Davalı, kira sözleşmesinden kiralananın gayet iyi durumda olduğunun anlaşılabildiğini, ancak davacı kiracının kiralananda izin almaksızın tadilatlar gerçekleştirdiğini, yapılan tadilatlar neticesinde kiralananın zarar gördüğünü belirterek asıl davanın reddini dilemiş, süresinde açmış olduğu karşı dava ile kiracı tarafından kiralanana verilen zararların bedeli olarak şimdilik 1.000 TL nin karşı davalıdan tahsiline karar verilmesini talep etmiş, yargılama sırasında karşı davasını ıslah etmiştir.
Mahkemece, asıl davada davalı kiraya verenin talep edebileceği zarar miktarının 46.700,00-TL olduğunun tespit edildiği, menfi tespit talebine konu 10.000,00-Euro bedelli bononun dava tarihindeki Euro kuru karşılığının 19.329,00-TL olduğu, bu nedenle davacının davalıya karşı sorumluluğunun devam ettiği gerekçesiyle davacının davalıya borçlu olmadığının tespiti yönündeki talebin reddine, karşı davada ise karşı davacının ıslah dilekçesinin bozma ilamından sonra ibraz edilmiş olması ve menfi tespit
davasına konu bononun dava ve karşı dava tarihi itibariyle değerinin, karşı davacının 1.000,00-TL tazminat talebinin üzerinde olduğu, karşı davaya konu tazminat talebinin asıl davaya konu bono ile fazlası ile karşılandığı gerekçesiyle karşı davanın ıslah dilekçesindeki miktar üzerinden reddine karar verilmiş; Hüküm, taraflarca temyiz edilmiştir.
1-) Dosyadaki yazılara, kararın dayandığı delillerle kanuni gerektirici sebeplere, özellikle delillerin takdirinde bir isabetsizlik görülmemesine göre, davacı-karşı davalının tüm, davalı-karşı davacının sair temyiz itirazları yerinde değildir.

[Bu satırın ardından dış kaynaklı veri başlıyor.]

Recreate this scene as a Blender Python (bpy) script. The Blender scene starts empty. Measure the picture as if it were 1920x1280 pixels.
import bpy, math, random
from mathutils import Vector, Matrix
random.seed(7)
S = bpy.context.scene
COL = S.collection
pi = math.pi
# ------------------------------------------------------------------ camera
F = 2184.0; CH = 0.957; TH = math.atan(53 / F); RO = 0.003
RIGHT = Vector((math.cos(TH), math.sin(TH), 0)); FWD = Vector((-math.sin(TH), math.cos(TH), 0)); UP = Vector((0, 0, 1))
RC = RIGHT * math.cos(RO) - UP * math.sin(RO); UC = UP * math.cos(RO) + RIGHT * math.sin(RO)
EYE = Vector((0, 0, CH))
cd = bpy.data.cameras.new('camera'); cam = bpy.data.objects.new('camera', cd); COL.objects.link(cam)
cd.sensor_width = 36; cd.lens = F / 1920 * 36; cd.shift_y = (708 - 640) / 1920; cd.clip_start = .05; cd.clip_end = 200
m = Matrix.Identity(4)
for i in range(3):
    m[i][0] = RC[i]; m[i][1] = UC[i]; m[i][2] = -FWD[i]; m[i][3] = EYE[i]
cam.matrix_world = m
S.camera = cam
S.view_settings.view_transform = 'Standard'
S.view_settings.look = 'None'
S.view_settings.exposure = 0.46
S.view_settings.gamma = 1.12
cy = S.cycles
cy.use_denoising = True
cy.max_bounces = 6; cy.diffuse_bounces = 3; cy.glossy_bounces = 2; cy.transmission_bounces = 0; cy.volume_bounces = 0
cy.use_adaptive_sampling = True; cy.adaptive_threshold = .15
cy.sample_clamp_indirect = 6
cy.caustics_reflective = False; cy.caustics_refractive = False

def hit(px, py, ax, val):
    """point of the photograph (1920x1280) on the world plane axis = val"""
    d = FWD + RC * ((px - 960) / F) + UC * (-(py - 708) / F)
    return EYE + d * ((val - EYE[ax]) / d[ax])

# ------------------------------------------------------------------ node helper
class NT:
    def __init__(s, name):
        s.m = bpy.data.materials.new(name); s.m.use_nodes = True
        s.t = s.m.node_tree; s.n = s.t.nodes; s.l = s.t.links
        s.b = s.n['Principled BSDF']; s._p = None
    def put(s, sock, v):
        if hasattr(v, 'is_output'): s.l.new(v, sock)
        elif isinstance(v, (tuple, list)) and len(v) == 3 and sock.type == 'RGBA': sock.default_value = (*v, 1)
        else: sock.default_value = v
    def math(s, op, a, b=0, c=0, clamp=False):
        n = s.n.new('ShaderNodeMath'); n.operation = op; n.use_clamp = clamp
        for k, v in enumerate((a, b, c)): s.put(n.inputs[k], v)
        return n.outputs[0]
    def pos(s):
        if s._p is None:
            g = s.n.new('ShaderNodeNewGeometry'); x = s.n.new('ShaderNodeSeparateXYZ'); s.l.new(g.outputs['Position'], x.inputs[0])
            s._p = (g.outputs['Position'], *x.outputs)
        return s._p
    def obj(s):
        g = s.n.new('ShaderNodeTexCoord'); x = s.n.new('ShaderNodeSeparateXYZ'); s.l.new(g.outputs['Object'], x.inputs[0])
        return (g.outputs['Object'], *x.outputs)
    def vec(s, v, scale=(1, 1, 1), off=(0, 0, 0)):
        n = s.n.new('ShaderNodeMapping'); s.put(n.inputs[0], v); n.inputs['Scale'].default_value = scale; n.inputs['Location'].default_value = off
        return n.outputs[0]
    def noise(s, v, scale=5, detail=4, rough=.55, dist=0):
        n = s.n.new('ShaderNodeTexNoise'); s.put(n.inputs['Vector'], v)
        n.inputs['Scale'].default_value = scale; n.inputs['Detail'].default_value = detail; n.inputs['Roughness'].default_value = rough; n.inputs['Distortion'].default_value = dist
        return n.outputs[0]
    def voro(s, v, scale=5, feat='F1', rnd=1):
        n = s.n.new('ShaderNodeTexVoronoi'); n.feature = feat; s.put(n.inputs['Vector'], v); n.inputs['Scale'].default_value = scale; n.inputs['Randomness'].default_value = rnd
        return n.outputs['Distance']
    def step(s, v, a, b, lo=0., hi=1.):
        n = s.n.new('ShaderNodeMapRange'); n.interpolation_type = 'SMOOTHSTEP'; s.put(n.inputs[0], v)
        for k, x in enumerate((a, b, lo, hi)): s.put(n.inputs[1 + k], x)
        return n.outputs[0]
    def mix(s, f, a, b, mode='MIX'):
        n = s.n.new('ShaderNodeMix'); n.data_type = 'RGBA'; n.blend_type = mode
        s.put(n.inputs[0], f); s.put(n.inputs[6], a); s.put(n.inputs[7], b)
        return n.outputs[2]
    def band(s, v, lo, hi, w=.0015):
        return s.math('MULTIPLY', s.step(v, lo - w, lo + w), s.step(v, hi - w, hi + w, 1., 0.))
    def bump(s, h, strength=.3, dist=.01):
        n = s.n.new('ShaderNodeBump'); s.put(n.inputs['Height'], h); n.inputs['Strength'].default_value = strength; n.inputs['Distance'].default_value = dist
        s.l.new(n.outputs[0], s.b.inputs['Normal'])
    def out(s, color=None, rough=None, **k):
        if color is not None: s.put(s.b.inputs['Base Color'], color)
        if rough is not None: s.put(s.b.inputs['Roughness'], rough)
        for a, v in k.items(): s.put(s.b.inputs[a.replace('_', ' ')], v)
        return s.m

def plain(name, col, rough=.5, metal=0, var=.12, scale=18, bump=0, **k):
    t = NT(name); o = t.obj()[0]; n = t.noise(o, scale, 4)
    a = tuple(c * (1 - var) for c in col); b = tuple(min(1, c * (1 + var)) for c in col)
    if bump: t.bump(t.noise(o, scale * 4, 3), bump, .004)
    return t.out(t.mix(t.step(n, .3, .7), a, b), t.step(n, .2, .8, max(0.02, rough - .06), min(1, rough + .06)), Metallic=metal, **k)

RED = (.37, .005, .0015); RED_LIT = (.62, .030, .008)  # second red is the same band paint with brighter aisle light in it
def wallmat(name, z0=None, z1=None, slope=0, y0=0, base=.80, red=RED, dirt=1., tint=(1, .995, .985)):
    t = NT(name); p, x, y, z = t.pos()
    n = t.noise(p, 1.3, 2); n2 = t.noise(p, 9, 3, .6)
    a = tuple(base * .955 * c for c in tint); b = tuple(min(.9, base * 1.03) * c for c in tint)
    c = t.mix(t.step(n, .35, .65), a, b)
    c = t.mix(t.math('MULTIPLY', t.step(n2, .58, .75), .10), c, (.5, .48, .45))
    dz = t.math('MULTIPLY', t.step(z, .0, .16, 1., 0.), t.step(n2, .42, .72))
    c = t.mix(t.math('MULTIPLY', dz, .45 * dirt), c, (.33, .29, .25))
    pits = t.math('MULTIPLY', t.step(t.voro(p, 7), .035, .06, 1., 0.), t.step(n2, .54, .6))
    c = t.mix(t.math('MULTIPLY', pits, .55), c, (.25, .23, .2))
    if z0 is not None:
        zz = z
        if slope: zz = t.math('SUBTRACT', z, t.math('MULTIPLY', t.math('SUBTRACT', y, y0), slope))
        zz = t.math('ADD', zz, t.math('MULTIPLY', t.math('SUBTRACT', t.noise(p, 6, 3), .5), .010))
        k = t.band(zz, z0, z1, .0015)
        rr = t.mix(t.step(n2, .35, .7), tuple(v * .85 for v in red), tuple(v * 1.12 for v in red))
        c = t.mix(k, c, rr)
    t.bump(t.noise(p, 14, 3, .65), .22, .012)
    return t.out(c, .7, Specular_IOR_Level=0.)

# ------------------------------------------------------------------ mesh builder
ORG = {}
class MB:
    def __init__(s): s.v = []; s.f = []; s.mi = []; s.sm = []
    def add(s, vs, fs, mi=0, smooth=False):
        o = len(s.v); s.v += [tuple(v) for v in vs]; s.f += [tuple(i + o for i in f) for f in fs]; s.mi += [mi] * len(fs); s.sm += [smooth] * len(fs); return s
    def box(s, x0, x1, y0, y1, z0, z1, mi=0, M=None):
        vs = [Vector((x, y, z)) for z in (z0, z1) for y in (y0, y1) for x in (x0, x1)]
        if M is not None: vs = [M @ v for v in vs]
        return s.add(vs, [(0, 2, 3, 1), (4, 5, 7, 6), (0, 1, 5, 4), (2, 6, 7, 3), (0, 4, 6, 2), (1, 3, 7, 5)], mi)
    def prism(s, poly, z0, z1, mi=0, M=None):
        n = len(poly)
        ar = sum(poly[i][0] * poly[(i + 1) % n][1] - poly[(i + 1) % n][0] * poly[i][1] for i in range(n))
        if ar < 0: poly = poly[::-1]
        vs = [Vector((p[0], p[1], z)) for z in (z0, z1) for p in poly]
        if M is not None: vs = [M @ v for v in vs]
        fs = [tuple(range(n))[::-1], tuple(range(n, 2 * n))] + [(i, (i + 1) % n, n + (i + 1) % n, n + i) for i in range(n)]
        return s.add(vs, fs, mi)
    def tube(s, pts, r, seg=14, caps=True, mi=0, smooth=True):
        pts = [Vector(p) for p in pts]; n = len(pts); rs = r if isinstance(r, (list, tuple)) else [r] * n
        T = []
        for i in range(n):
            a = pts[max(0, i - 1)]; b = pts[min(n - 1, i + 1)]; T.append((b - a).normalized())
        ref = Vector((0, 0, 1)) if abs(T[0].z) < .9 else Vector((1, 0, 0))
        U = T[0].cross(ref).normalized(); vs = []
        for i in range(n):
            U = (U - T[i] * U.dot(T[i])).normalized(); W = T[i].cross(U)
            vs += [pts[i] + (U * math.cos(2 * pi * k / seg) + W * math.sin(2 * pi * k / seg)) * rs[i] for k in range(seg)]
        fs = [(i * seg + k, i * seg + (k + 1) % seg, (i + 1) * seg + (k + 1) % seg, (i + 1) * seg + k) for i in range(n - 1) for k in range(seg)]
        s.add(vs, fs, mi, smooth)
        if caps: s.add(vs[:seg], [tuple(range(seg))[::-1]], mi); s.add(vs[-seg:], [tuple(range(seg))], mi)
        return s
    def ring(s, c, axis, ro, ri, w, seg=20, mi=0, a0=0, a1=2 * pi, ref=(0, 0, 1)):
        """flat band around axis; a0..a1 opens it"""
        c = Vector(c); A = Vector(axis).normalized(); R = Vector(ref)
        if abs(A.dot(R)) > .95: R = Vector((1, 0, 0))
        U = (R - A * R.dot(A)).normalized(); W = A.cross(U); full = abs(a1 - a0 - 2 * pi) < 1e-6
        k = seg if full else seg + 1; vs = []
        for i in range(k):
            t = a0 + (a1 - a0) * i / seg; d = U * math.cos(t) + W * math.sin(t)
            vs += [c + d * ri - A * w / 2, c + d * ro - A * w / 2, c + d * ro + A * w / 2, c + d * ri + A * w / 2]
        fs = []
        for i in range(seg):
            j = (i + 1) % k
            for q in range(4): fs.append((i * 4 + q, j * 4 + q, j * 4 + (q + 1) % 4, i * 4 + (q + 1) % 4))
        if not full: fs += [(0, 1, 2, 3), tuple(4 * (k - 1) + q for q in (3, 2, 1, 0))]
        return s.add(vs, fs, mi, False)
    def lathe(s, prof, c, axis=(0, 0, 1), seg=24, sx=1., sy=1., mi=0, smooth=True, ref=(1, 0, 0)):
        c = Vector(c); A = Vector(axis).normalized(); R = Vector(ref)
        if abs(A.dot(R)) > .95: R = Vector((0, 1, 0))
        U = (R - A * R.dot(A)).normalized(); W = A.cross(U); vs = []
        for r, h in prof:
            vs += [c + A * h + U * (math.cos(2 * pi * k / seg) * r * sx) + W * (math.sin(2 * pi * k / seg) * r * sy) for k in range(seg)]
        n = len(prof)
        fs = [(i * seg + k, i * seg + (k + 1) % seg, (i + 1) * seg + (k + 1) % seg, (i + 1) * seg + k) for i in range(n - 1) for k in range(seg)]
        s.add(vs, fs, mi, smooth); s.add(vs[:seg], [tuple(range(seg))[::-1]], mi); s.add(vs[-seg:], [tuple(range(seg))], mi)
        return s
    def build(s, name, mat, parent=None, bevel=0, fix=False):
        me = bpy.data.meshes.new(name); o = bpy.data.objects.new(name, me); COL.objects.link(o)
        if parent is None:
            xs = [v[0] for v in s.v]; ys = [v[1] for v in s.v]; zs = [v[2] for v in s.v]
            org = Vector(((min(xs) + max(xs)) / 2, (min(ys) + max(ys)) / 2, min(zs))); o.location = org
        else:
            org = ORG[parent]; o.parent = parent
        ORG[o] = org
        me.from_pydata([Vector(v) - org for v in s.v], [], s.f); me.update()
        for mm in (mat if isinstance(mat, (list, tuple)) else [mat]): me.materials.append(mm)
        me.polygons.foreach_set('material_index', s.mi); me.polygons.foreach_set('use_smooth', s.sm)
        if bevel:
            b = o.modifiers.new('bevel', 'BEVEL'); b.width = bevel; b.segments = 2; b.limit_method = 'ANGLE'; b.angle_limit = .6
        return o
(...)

2-) Davalı-karşı davacı, kiralanana verilen zarar nedeniyle davacı-karşı davalıdan 1.000 TL zararının tazminini talep etmiş, yargılama sırasında alınan bilirkişi raporu doğrultusunda davasını ıslah etmiştir. Mahkemece, bozma ilamı sonrası ıslah yapılamayacağına ilişkin tespit yerinde ise de davacı-karşı davalı tarafından kiralanana verilen zararın 46.700,00-TL olduğu, menfi tespit talebine konu 10.000,00-Euro bedelli bononun dava tarihindeki Euro kuru karşılığının 19.329,00-TL olduğu kabul edilmesine böylece, kiralanandaki zararın davalı-karşı davacının elinde bulunan bono bedelinden daha fazla olduğu anlaşılmasına rağmen, Mahkemenin davalı-karşı davacının 1.000 TL tazminat talebine ilişkin değerlendirmesi hatalı olup bozmayı gerektirmiştir.
SONUÇ: Yukarıda 1. bentte açıklanan nedenlerle davacı-karşı davalının tüm, davalı-karşı davacının sair temyiz taleplerinin reddine, 2. Bentte açıklanan nedenlerle temyiz olunan hükmün davalı-karşı davacı taraf yararına BOZULMASINA, peşin alınan temyiz harcının istek halinde temyiz edene iadesine, 6100 sayılı HMK"nun Geçici Madde 3 atfıyla 1086 sayılı HUMK"nun 440. maddesi gereğince karşı dava açısından kararın tebliğinden itibaren 15 günlük süre içinde karar düzeltme yolu açık, asıl dava açısından karar düzeltme yolu kapalı olmak üzere, 27/11/2019 gününde oybirliği ile karar verildi.